> **What needs to be done**:
Below are some records. Output the lines from the first one through the line that holds "ROOT = Vector((0, 13.7, 0))", exactly as written, with no pictures.

------ Data lines ------

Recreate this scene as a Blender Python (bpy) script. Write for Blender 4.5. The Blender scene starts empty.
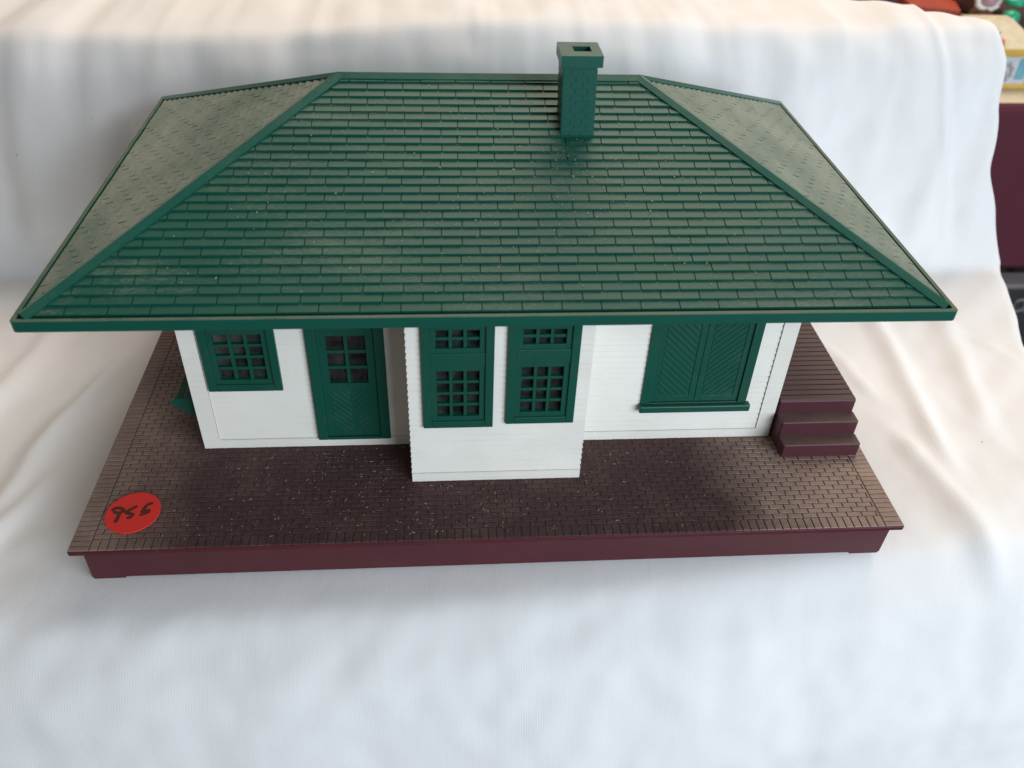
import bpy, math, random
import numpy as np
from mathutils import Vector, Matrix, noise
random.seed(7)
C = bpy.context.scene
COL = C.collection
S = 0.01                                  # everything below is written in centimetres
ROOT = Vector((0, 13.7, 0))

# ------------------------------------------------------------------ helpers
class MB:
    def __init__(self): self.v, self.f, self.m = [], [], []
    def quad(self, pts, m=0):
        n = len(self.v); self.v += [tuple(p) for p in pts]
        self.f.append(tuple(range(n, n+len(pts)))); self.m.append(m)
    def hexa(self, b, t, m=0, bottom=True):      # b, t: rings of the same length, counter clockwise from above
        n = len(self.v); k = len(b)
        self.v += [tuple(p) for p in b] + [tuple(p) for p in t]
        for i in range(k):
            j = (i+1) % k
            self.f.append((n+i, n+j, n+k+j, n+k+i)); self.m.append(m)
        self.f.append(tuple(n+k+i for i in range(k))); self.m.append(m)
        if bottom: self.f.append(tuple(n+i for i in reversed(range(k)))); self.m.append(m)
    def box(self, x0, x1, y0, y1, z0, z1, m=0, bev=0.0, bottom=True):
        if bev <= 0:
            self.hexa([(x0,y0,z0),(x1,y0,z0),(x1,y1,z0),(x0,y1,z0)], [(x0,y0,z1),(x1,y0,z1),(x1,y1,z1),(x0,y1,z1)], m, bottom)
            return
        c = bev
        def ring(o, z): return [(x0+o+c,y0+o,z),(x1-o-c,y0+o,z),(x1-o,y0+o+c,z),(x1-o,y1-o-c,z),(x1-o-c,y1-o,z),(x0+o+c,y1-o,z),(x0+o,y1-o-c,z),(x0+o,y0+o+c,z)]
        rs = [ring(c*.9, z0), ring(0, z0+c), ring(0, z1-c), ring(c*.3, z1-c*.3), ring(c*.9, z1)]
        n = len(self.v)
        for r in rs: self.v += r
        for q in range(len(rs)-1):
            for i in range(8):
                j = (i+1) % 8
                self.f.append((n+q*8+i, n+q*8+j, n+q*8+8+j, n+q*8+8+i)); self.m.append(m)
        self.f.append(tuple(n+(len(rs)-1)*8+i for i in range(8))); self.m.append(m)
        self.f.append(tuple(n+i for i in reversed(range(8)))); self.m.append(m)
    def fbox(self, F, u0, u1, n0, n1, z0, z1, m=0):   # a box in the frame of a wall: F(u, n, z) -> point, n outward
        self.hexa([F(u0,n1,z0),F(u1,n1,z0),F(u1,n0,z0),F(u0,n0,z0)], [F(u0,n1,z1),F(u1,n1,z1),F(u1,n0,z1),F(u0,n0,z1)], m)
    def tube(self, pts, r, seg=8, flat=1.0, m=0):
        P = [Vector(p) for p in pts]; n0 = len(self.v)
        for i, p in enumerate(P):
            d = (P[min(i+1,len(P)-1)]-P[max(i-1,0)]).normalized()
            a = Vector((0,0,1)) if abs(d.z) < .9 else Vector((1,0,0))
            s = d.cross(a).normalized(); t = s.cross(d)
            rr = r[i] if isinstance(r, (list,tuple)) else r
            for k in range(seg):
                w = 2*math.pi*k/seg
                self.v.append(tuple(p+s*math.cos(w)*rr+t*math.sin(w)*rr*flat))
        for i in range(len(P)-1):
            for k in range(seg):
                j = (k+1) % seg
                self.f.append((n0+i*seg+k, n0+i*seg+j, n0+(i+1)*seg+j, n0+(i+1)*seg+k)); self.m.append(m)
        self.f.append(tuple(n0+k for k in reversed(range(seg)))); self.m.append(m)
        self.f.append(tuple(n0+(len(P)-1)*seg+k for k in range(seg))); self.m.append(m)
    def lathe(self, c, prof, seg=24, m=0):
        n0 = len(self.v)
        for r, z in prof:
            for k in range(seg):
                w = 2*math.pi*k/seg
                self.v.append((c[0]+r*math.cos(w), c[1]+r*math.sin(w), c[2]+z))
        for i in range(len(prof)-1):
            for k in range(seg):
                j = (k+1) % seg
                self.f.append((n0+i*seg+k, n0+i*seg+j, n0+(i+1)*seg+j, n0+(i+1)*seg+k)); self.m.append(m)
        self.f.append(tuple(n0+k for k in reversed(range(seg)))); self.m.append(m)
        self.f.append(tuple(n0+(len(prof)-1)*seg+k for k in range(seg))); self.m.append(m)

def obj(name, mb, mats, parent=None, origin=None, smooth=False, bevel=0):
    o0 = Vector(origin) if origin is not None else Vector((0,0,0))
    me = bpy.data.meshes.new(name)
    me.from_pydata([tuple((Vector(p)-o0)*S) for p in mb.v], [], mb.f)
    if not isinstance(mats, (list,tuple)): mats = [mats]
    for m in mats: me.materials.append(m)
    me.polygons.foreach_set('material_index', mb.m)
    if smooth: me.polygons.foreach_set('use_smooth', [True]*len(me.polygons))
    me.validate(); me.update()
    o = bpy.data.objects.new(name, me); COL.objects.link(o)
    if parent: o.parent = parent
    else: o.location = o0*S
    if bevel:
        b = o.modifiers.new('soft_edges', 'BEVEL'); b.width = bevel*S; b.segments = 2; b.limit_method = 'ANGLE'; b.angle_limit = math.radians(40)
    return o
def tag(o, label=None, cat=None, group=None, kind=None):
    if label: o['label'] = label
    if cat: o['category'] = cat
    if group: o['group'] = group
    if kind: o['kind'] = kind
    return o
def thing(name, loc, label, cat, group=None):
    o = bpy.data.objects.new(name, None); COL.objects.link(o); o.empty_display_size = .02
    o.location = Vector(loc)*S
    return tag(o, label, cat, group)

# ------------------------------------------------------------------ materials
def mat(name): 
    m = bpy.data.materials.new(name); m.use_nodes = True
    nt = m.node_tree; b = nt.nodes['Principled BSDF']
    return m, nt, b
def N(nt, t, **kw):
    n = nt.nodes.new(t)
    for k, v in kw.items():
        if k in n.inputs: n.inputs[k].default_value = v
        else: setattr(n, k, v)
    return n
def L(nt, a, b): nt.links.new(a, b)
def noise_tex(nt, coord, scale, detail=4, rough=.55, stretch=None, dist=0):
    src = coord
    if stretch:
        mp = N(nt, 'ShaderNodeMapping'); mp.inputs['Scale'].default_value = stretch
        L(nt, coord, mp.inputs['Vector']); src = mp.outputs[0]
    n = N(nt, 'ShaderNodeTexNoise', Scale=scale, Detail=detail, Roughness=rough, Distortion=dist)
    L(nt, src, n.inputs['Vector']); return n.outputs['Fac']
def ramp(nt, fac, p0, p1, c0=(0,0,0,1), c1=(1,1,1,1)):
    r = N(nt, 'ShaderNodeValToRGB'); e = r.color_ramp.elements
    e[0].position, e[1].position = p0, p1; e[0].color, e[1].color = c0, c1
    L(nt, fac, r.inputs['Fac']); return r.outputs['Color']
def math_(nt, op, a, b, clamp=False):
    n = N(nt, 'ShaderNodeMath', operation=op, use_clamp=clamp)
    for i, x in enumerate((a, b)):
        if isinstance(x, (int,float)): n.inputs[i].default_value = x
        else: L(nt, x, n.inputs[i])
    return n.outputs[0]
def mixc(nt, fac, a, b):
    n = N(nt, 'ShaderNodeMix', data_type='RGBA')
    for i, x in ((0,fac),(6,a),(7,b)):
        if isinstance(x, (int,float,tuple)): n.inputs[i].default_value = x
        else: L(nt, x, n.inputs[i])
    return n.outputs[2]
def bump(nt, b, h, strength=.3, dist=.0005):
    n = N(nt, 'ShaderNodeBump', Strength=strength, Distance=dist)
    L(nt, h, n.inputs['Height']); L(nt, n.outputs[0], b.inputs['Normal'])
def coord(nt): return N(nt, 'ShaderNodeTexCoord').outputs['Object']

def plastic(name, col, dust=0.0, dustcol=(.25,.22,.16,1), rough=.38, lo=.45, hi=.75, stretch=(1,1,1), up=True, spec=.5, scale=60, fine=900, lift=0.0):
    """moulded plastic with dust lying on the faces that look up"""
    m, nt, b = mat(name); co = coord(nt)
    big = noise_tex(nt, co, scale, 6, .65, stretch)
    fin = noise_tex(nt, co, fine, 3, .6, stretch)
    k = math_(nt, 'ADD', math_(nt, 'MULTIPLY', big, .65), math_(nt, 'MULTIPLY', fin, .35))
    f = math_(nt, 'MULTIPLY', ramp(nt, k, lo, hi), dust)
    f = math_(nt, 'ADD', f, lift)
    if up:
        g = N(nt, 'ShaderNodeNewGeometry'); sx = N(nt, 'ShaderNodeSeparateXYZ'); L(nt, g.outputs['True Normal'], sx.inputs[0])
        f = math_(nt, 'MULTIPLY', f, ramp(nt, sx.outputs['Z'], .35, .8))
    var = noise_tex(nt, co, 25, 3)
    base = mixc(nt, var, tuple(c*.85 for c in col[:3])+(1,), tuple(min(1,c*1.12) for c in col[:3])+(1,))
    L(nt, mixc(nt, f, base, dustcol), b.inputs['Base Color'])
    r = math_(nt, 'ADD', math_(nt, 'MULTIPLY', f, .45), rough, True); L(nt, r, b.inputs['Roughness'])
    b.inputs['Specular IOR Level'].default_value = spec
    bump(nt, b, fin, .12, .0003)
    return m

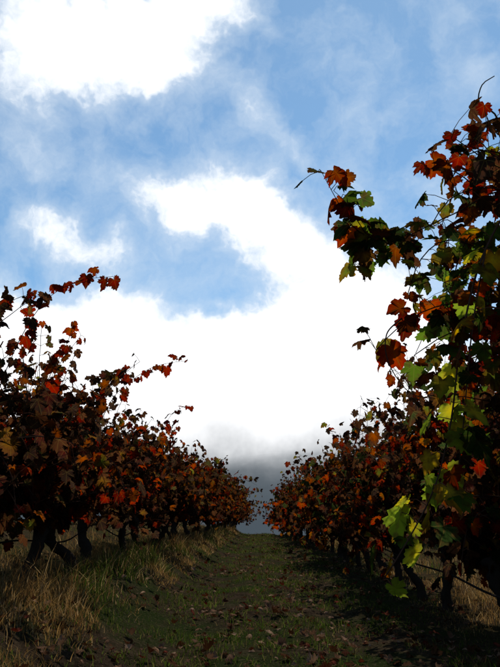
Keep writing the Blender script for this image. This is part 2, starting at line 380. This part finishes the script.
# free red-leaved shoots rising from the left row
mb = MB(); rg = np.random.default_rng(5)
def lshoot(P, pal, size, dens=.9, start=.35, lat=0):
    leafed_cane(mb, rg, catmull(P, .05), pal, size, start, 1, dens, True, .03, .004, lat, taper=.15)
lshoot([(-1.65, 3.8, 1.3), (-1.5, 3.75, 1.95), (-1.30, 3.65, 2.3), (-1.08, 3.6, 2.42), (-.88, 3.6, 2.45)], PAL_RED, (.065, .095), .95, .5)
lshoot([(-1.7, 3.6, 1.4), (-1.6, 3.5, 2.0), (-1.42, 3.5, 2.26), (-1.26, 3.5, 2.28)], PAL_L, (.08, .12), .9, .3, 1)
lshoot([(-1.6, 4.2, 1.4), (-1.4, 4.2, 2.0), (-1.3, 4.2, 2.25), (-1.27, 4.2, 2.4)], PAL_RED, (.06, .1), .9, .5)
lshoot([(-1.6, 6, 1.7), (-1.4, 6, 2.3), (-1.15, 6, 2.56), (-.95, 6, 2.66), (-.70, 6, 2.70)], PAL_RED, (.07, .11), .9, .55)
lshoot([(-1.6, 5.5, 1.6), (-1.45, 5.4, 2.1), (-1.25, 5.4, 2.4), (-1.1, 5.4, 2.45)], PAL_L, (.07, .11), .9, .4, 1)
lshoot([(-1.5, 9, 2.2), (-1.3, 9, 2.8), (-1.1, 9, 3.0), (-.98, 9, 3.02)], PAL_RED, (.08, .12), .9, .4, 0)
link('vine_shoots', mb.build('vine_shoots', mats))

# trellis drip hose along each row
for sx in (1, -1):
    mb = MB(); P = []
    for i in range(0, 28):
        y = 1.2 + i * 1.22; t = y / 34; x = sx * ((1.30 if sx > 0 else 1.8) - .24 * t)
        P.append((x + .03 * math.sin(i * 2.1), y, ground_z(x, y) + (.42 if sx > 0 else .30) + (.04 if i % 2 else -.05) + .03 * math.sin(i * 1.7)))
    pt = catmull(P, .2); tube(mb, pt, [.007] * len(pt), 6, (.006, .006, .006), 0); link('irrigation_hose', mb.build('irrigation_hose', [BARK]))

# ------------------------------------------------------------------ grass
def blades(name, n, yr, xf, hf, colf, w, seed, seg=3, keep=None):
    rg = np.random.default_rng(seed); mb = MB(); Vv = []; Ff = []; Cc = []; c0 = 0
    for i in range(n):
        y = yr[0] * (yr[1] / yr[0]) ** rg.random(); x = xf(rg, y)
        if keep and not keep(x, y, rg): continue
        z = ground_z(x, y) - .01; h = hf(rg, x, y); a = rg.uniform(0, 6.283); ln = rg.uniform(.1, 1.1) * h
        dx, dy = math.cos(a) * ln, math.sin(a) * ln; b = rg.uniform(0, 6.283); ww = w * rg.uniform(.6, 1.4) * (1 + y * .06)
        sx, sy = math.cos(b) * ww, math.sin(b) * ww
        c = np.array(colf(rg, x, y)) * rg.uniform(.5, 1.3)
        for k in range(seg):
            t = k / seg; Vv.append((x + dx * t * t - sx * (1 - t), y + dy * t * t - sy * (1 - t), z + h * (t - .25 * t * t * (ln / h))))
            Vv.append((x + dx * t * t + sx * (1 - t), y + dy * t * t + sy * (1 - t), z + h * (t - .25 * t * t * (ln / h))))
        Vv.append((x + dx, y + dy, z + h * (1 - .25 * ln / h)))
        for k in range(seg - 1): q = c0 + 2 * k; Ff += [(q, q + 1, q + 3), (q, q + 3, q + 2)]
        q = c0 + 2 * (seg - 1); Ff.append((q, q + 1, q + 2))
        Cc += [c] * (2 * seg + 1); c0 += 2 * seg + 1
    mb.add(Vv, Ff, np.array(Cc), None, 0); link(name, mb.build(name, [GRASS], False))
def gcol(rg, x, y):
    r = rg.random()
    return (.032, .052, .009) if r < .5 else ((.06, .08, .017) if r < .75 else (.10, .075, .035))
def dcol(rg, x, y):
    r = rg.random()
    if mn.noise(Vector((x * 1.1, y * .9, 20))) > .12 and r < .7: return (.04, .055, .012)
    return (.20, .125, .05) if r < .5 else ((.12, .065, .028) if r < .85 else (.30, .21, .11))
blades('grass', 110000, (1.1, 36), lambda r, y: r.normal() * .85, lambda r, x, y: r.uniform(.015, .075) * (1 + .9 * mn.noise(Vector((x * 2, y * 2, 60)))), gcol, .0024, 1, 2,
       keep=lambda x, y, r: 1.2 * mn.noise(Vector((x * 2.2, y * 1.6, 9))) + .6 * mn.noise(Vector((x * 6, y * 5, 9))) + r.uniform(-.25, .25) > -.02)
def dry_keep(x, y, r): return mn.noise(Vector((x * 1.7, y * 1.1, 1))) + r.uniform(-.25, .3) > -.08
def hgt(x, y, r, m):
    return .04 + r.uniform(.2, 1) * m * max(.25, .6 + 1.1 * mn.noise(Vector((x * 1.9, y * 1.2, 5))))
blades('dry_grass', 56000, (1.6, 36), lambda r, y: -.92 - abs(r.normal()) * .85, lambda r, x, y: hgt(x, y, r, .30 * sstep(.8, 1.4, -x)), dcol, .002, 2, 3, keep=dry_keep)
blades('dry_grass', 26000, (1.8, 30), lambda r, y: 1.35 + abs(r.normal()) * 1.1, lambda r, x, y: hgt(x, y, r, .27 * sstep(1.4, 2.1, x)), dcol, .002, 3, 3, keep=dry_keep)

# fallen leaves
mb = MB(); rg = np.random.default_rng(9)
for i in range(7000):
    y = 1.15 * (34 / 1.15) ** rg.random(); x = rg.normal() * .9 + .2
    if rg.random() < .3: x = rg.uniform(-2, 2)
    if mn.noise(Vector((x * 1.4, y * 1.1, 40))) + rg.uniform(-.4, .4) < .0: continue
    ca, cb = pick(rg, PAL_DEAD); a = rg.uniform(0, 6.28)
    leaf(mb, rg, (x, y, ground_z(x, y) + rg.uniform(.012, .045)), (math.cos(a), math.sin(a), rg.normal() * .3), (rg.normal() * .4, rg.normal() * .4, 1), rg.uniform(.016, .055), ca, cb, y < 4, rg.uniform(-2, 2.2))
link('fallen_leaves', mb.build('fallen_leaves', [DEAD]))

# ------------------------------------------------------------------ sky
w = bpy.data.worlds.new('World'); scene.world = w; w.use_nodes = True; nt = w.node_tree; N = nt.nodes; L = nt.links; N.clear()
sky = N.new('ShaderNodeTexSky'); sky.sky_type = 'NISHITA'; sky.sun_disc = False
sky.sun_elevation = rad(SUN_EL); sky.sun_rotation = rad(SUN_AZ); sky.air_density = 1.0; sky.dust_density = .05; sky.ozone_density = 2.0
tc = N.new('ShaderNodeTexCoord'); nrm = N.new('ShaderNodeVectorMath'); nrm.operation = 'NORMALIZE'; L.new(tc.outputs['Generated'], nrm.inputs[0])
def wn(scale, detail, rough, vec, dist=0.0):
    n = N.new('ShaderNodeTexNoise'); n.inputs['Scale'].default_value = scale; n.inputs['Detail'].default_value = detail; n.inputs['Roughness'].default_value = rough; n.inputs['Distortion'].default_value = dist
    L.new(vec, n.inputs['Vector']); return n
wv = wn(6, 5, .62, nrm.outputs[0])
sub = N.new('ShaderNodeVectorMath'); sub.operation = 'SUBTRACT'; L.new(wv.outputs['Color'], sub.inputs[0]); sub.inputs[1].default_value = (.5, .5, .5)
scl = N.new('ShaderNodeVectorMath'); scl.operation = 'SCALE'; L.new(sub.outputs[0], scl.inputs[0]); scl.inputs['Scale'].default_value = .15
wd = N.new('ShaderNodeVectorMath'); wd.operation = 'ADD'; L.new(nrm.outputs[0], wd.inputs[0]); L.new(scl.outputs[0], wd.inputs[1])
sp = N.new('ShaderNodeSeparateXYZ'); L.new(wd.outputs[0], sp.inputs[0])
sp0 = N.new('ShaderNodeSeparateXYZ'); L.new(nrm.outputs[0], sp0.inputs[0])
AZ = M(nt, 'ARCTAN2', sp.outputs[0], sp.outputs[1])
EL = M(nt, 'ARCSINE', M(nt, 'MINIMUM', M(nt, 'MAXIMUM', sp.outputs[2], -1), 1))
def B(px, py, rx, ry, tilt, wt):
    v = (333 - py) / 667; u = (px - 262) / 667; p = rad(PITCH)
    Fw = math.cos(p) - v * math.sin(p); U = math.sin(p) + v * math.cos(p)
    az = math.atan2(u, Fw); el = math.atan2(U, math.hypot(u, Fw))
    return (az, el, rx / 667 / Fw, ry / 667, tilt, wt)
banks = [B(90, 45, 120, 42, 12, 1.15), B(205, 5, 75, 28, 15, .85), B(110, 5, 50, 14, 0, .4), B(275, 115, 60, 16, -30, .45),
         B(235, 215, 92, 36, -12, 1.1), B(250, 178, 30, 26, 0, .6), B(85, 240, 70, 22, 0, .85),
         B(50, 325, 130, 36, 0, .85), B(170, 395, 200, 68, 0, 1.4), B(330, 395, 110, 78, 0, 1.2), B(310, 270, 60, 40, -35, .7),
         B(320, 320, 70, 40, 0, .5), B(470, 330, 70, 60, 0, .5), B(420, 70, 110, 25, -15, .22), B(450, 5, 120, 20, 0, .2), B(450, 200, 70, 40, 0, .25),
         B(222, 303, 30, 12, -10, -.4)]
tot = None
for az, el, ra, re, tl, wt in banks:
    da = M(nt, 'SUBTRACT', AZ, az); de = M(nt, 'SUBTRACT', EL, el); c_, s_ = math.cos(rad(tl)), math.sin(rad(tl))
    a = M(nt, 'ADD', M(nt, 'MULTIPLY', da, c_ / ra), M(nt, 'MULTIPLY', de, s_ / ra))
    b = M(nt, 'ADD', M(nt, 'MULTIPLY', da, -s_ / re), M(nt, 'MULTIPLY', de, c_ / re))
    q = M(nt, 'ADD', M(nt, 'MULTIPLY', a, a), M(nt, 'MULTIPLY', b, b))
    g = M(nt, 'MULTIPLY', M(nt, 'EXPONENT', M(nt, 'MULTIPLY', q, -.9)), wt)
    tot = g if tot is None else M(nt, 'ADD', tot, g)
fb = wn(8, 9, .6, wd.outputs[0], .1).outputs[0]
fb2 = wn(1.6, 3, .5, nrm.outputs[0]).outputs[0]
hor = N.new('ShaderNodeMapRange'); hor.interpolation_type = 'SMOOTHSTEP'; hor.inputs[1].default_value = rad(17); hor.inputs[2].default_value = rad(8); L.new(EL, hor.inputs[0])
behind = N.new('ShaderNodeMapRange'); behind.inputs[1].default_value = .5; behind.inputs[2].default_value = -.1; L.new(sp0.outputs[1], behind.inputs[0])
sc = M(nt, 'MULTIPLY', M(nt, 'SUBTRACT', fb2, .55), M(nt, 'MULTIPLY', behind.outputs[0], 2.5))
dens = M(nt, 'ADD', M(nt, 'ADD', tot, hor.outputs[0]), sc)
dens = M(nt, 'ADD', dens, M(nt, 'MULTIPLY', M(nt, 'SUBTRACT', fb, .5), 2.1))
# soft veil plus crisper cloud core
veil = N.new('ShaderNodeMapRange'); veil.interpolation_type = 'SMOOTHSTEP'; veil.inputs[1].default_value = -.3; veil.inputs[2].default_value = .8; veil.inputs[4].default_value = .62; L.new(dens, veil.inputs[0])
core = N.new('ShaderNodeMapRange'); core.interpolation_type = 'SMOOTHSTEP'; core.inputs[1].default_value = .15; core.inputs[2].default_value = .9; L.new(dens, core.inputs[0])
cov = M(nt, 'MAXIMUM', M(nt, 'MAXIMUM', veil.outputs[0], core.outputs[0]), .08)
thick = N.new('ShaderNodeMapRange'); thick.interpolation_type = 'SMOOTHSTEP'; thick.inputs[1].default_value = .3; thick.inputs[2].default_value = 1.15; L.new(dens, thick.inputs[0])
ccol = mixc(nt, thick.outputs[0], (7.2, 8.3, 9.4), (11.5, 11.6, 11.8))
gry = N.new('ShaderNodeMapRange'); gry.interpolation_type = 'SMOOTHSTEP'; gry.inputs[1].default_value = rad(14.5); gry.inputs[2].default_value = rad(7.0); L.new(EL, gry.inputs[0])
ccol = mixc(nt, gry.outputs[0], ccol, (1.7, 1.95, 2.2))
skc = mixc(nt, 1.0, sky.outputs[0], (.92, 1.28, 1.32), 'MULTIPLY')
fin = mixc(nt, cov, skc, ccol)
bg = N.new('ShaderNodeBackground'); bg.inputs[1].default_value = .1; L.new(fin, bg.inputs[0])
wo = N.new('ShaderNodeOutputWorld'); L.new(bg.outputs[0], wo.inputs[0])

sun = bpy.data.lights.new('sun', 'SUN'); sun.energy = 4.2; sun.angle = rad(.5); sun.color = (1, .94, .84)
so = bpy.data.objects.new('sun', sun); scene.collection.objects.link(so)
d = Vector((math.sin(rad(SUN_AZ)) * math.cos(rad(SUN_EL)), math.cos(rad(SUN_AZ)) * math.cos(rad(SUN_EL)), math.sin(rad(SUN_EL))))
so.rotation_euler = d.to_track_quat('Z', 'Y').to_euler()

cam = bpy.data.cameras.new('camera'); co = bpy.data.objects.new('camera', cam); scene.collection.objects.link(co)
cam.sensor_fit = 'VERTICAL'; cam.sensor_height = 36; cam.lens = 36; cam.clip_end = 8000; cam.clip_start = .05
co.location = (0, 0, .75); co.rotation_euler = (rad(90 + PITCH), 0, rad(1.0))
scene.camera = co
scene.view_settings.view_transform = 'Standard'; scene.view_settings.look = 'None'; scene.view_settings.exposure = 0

------

> **Result of this task**:
Recreate this scene as a Blender Python (bpy) script. Write for Blender 4.5. The Blender scene starts empty.
import bpy, math, random
import numpy as np
from mathutils import Vector, Matrix, noise
random.seed(7)
C = bpy.context.scene
COL = C.collection
S = 0.01                                  # everything below is written in centimetres
ROOT = Vector((0, 13.7, 0))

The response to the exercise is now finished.